Finalmente, otro argumento habitualmente utilizado es que, cuando se usa este tipo de sistemas, al final los consumidores tienen que pagar más, ya que las empresas internalizan el coste de comprar los permisos necesarios en el precio de los productos. En cambio, cuando el Gobierno impone un límite a la contaminación para las empresas, o estándares de tecnología, no tenemos que pagar nada. O tampoco tenemos que pagar nada cuando las reducciones de contaminación se consiguen con subvenciones.
Desgraciadamente, este argumento es falso: cuando el Gobierno impone límites o estándares, a las empresas les cuesta dinero alcanzarlos y ese dinero lo recuperan vía precio de sus productos. O cuando se les subvenciona que no suban el precio, lo pagamos todos vía impuestos. Además, hay otra ventaja adicional del comercio de permisos: hace que aflore un precio por contaminar, con lo que da una señal clara y transparente de que el que contamina paga.
Hay otros aspectos más o menos importantes según los casos, que pueden repercutir en la "moralidad" del sistema que he descrito: si los permisos se regalan a los contaminadores o se subastan (con lo que hay transferencias de dinero entre gobiernos y empresas); si son las empresas o los consumidores los que tienen la obligación de reducir su contaminación (por mucho que les pese a algunos, al final son siempre los consumidores los responsables…).

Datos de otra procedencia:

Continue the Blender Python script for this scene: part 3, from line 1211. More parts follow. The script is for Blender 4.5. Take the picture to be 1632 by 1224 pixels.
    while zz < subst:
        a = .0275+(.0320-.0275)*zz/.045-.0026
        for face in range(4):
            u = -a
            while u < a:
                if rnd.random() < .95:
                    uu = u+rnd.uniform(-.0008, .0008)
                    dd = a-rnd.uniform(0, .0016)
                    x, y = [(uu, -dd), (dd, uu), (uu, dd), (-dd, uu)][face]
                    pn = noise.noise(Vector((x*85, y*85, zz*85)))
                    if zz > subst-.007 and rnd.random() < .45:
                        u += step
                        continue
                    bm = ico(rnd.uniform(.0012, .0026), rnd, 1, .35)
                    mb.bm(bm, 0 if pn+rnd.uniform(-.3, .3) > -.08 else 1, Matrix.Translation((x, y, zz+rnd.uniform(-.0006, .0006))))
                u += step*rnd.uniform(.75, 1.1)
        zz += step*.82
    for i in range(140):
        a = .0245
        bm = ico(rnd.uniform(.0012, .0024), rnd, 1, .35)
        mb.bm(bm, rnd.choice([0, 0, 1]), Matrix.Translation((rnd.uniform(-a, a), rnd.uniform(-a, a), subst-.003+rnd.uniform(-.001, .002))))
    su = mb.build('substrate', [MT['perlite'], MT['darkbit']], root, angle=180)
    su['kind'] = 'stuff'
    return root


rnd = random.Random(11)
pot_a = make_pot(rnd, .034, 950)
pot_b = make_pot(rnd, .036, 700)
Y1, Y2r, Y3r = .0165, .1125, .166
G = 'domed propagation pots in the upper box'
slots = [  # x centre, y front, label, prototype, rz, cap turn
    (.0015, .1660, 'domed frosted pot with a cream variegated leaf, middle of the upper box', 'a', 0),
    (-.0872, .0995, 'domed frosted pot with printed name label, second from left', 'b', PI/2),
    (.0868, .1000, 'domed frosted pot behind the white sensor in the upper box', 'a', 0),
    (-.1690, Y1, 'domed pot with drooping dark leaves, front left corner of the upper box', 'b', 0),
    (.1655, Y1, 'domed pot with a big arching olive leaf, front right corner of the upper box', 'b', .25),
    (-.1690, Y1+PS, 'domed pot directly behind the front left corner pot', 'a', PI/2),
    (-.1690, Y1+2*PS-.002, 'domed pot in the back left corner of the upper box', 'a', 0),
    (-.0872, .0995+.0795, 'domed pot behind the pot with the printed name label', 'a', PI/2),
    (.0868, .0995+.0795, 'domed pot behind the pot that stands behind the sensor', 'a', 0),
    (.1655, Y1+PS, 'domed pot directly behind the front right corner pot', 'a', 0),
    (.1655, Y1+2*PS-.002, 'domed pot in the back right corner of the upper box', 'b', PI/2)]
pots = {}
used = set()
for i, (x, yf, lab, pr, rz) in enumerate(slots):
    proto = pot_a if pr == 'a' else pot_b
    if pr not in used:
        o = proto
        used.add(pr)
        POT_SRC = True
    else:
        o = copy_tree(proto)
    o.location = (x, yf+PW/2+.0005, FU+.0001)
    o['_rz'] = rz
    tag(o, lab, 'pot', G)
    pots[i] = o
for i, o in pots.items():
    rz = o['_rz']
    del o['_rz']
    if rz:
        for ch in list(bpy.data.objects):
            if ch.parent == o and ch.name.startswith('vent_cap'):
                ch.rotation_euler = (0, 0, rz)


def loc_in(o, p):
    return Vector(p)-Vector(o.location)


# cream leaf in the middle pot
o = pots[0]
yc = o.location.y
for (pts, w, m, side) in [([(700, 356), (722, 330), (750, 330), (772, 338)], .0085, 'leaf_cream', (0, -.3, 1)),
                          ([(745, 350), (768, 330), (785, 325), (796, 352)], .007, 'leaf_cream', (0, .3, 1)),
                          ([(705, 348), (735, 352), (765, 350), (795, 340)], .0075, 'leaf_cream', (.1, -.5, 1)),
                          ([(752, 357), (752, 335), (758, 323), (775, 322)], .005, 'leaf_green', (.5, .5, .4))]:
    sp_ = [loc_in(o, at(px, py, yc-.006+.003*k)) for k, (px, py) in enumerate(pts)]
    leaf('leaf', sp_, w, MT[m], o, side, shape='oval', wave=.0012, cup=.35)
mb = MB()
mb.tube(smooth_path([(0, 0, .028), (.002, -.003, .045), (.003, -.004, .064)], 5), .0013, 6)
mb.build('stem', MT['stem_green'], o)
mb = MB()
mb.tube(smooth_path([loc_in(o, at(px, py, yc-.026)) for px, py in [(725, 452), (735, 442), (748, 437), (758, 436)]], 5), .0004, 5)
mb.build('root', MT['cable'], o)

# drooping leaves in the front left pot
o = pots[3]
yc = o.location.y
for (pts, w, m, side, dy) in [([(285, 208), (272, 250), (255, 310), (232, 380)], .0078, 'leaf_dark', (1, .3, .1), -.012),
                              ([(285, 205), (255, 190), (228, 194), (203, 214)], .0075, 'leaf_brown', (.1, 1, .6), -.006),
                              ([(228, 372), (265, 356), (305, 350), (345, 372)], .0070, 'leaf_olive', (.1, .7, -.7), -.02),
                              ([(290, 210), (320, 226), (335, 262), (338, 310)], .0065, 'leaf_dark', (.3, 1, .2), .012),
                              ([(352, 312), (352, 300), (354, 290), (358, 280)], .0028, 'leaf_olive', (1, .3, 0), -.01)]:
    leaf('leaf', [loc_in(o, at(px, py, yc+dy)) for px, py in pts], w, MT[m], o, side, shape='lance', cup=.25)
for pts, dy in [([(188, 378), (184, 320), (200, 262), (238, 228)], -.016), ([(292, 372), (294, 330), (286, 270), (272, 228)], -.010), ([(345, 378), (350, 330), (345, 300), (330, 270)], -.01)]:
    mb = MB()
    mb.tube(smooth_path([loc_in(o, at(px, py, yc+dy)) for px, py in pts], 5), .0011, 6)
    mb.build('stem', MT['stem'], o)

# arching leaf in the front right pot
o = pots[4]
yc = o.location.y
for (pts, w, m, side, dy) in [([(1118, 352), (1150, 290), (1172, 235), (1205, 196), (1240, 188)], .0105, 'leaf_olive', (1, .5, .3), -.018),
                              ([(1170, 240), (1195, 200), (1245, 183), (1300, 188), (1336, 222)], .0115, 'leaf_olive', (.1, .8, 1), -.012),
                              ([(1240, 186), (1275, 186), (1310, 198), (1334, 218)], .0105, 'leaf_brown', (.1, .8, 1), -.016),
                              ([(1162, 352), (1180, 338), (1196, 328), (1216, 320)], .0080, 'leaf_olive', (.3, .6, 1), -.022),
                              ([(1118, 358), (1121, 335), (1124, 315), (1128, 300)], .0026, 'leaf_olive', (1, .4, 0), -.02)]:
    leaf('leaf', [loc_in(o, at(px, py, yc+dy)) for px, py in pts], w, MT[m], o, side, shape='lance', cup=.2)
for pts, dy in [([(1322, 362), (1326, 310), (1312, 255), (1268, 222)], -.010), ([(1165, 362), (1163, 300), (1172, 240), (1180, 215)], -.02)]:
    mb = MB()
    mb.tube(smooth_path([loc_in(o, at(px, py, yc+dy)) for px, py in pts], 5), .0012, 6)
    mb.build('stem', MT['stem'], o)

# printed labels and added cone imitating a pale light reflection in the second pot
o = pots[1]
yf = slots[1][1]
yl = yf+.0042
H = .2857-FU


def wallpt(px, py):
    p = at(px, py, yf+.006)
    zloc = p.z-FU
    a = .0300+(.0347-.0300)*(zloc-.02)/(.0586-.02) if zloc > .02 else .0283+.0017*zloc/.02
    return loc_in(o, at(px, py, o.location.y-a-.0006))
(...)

Pero creo que, en cualquier caso, la conclusión final es lo suficientemente general: si estamos de acuerdo en que hay que permitir una cierta cantidad de contaminación, y que lo mejor es que los costes de lograr la reducción necesaria de contaminación sean lo menores posibles para poder dedicar nuestro escaso dinero a otras cosas, los sistemas de comercio de permisos de contaminación no son sólo éticos, sino muy deseables.
*Pedro Linares es profesor de la Universidad Pontificia Comillas y miembro de la Cátedra BP de Desarrollo Sostenible.(Las conclusiones y puntos de vista reflejados en este artículo son responsabilidad únicamente de su autor y no representan, comprometen, ni obligan a las instituciones a las que pertenece).